All they need to do is to withdraw support.

They don't have the guts to do that. Instead they shall continue
to carp and whine that this government is acting irresponsibly.
Well, of course it is that is what the Congress and the communists
have taught it to do.

Power without responsibility is what the Congress and the CPI(M
sought. Why should a United Front government act any differently?

To whom, in any case, should the current council of ministers be
responsible? 200-odd MPs belonging to the BJP and its allies have
been deliberately denied any share in governing. 175 MPs those of
the Congress and the CPI( M) prefer to sit on the passenger seats.

Who is left? Only if the crazy quilt of small parties that make up
the rest of the United Front and a few others.
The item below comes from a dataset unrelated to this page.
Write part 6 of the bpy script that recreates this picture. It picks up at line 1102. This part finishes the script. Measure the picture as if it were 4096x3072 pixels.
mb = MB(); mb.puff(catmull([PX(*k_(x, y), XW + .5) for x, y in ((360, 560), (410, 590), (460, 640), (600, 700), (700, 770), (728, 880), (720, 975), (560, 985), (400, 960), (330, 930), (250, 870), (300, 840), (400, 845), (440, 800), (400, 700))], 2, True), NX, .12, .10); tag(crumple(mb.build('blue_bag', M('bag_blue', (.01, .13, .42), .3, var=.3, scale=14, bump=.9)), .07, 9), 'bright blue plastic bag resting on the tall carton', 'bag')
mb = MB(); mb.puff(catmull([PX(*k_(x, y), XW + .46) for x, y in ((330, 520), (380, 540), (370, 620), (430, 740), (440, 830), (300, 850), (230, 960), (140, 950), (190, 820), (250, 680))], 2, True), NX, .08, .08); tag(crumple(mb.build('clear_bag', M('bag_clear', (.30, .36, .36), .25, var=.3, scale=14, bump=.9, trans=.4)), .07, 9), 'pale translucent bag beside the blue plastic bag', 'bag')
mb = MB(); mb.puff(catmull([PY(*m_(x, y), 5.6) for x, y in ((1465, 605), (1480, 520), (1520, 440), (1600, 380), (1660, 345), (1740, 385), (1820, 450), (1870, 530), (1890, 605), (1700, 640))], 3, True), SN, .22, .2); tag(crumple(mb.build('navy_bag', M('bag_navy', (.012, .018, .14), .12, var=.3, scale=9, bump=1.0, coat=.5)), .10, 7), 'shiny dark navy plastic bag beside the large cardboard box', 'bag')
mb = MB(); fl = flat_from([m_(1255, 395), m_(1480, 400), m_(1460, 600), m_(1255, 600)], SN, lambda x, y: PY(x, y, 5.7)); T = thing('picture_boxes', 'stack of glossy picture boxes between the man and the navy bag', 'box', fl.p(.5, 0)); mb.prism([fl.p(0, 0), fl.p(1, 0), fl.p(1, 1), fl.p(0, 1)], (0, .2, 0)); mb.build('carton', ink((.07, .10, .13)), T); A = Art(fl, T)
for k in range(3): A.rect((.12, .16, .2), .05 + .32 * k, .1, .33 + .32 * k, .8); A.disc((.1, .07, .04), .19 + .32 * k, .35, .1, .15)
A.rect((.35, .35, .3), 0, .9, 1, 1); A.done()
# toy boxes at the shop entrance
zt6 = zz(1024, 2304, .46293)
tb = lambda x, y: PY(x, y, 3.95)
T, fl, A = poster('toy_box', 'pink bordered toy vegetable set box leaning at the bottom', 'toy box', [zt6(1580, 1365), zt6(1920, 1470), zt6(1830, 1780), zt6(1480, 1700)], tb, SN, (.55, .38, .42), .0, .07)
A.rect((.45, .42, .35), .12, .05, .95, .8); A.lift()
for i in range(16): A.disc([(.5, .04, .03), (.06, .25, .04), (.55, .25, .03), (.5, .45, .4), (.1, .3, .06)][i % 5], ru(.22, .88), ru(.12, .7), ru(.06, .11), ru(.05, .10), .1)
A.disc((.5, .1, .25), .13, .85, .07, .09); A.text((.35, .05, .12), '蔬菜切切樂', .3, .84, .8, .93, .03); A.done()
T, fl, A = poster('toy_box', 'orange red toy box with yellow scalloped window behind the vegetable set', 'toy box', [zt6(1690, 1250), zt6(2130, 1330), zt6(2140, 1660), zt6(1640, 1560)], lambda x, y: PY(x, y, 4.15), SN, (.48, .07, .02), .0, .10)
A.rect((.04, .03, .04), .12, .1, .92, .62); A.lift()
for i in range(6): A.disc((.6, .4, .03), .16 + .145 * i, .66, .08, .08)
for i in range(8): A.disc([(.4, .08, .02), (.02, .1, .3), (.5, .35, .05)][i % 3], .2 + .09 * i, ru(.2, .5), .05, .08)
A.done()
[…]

The ministry, in
other words, needs to answer only to itself.

That is a perversion of democracy by any standards. But that is
the gift given to India by her two oldest parties.

The Congress was founded in 1885. The Communist Party was formally
created in 1925, in a tent next to that where the AICC met in
Kanpur. For a long time that was about as close as both got.

After Independence, relations between the two deteriorated quite a
bit. In 1954, for instance, the Congress invented the concept of
"support from outside." (To keep the communists out, the Congress
propped up a 19-strong PSP ministry in Travancore-Cochin.) This was
severely condemned by the Left.

Now, in the age of the two Sitarams the Congress and the communists
are once again cheek by jowl. The cynical and negativist politics
of 1954 has been transformed into the accepted doctrine of the
CPI(M of today.

Nobody can deny the Congress and the CPI(M) the dubious pleasures
of playing dog in the manger. But should the two Sitarams get away
with it? Only Rama, it seems, can save us from the two Sitarams!